What's wrong with people? How did nobody get that this was pure fiction written by "poor me" for money and my demise. 6 years later and I am a still a social pariah. I still live in this country because I'm with my now husband and we have a business that can't be moved.
During all this I worked for a Psychopath who destroyed one part of my career and the other part of my life was ruined by someone I thought was a friend and the only reason I can see she did it was because she couldn't stand to see me happy. Or had my son done a job there too? The day I introduced her to my now husband it was written all over her face and then she went to town on me. It took years for me to figure it was her behind it as all from her mouth was misdirection.
A while back I bumped into someone I knew at the time and they said how awful what had happened to me was. I didn't dare ask what they were referring to in case it was something I don't already know about. I don't want anyone's pity. Benefit of the doubt might have been nice.
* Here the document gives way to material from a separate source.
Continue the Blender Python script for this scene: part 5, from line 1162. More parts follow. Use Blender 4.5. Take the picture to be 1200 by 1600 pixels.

My whole life stopped within the space of a month. DadofRad summed it up perfectly somewhere. My son used to say I'd die alone with no one at my funeral. When friends would come up in conversation he'd light up and tell me I had no friends and what they really say about me to him. Oh my son really loved making sure I was hated then tell me I'm paranoid. I didn't even know all the damage he'd done. It takes years to unravel. He just loved to get one over on me and anyone else he could find. I once heard my son refer to a woman who was making my work life difficult as "she's my [censored]." She'd bend over backwards for him (like no one had ever done a good turn for him) while he smirked at me. The few times he was caught as a thief he made all believe I had put him up to it. Not one person to believe me....not one. When I took him to the police for burglary he was on CCTV but he still wanted them to believe it was my fault he was a thief.

I couldn't do any social media as I've been hidden from my son's father for many years. On a professional level I got to travel (with my son and he even set light to one place) and met lots of great people that I no doubt would have kept in touch with via social media. Not keeping a following in my line of work is not a good thing and is continuing to cause me problems. Now there's nearly nothing of that part of my life left.
And to top it all off....I agreed some months back to house sit for my mother while she is away. At the time I thought it'd be nice to take the trip and it should be fine as I'll be there in her absence. I thought I'd be safe as long as my son and his father don't know I'm there. I've paid for it. Now I've remembered how my mother accused my son of damaging the place when he stayed there nearly 20 years ago and looked to my father for the cost of repairs (I haven't a clue if it was my mother or son lying, but it was definitely one of them)It wasn't the first time she tried to damage my relationship with my father (why didn't she look to me for recompense) and that isn't an easy one either. Despite all I don't feel I can leave her in the lurch. I've thought about writing something brief to her about it but I feel afraid and that tells me I should still be no contact. Phone? Brrr... Recently I discovered that at the time I had my son's story removed from the press, he made up a story to the police no doubt to discredit me should I take a case. Who'd ever believe me?